## begin DATASET EXCERPT

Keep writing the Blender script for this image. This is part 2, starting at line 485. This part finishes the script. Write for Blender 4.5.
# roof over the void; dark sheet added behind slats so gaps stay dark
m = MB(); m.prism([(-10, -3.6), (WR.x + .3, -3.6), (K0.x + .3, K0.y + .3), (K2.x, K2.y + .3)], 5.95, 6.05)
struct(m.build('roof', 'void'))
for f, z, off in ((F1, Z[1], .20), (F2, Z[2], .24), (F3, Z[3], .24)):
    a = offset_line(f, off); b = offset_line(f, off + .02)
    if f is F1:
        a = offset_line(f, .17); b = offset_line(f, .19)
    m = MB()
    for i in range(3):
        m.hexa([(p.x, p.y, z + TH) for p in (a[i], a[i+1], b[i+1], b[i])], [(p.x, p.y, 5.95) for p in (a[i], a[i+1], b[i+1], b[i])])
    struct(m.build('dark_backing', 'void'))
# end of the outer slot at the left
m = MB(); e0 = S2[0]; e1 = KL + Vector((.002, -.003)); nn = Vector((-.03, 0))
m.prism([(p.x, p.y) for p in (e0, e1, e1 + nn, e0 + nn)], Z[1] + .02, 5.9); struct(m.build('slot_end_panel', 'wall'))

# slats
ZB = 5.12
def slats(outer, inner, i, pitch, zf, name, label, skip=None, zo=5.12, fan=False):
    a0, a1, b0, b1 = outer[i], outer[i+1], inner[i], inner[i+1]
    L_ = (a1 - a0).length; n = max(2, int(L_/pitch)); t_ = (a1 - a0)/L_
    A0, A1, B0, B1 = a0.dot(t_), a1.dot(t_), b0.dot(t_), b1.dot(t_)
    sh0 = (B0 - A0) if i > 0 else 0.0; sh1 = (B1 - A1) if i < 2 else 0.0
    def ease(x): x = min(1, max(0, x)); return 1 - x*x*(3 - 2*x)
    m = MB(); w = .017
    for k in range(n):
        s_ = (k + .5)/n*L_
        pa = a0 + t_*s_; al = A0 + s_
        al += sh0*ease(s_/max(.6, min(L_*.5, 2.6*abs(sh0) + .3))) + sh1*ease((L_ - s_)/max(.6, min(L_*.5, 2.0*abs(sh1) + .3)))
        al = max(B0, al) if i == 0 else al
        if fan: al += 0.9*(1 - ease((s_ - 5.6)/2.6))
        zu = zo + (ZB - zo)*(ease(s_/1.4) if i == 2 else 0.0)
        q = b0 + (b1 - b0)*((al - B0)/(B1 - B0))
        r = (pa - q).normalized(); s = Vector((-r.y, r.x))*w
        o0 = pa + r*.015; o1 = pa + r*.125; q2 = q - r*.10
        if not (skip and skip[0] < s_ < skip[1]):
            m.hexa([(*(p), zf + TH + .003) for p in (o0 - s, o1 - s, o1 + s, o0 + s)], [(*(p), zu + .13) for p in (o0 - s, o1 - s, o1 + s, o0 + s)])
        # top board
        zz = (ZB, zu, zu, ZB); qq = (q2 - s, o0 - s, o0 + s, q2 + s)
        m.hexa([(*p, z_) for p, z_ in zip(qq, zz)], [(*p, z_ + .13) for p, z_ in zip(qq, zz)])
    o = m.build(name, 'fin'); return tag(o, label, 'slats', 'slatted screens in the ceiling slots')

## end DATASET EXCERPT

INSTRUCTIONS FOR THE TASK: Copy all the lines, exactly.

FINISHED EXERCISE:
Keep writing the Blender script for this image. This is part 2, starting at line 485. This part finishes the script. Write for Blender 4.5.
# roof over the void; dark sheet added behind slats so gaps stay dark
m = MB(); m.prism([(-10, -3.6), (WR.x + .3, -3.6), (K0.x + .3, K0.y + .3), (K2.x, K2.y + .3)], 5.95, 6.05)
struct(m.build('roof', 'void'))
for f, z, off in ((F1, Z[1], .20), (F2, Z[2], .24), (F3, Z[3], .24)):
    a = offset_line(f, off); b = offset_line(f, off + .02)
    if f is F1:
        a = offset_line(f, .17); b = offset_line(f, .19)
    m = MB()
    for i in range(3):
        m.hexa([(p.x, p.y, z + TH) for p in (a[i], a[i+1], b[i+1], b[i])], [(p.x, p.y, 5.95) for p in (a[i], a[i+1], b[i+1], b[i])])
    struct(m.build('dark_backing', 'void'))
# end of the outer slot at the left
m = MB(); e0 = S2[0]; e1 = KL + Vector((.002, -.003)); nn = Vector((-.03, 0))
m.prism([(p.x, p.y) for p in (e0, e1, e1 + nn, e0 + nn)], Z[1] + .02, 5.9); struct(m.build('slot_end_panel', 'wall'))

# slats
ZB = 5.12
def slats(outer, inner, i, pitch, zf, name, label, skip=None, zo=5.12, fan=False):
    a0, a1, b0, b1 = outer[i], outer[i+1], inner[i], inner[i+1]
    L_ = (a1 - a0).length; n = max(2, int(L_/pitch)); t_ = (a1 - a0)/L_
    A0, A1, B0, B1 = a0.dot(t_), a1.dot(t_), b0.dot(t_), b1.dot(t_)
    sh0 = (B0 - A0) if i > 0 else 0.0; sh1 = (B1 - A1) if i < 2 else 0.0
    def ease(x): x = min(1, max(0, x)); return 1 - x*x*(3 - 2*x)
    m = MB(); w = .017
    for k in range(n):
        s_ = (k + .5)/n*L_
        pa = a0 + t_*s_; al = A0 + s_
        al += sh0*ease(s_/max(.6, min(L_*.5, 2.6*abs(sh0) + .3))) + sh1*ease((L_ - s_)/max(.6, min(L_*.5, 2.0*abs(sh1) + .3)))
        al = max(B0, al) if i == 0 else al
        if fan: al += 0.9*(1 - ease((s_ - 5.6)/2.6))
        zu = zo + (ZB - zo)*(ease(s_/1.4) if i == 2 else 0.0)
        q = b0 + (b1 - b0)*((al - B0)/(B1 - B0))
        r = (pa - q).normalized(); s = Vector((-r.y, r.x))*w
        o0 = pa + r*.015; o1 = pa + r*.125; q2 = q - r*.10
        if not (skip and skip[0] < s_ < skip[1]):
            m.hexa([(*(p), zf + TH + .003) for p in (o0 - s, o1 - s, o1 + s, o0 + s)], [(*(p), zu + .13) for p in (o0 - s, o1 - s, o1 + s, o0 + s)])
        # top board
        zz = (ZB, zu, zu, ZB); qq = (q2 - s, o0 - s, o0 + s, q2 + s)
        m.hexa([(*p, z_) for p, z_ in zip(qq, zz)], [(*p, z_ + .13) for p, z_ in zip(qq, zz)])
    o = m.build(name, 'fin'); return tag(o, label, 'slats', 'slatted screens in the ceiling slots')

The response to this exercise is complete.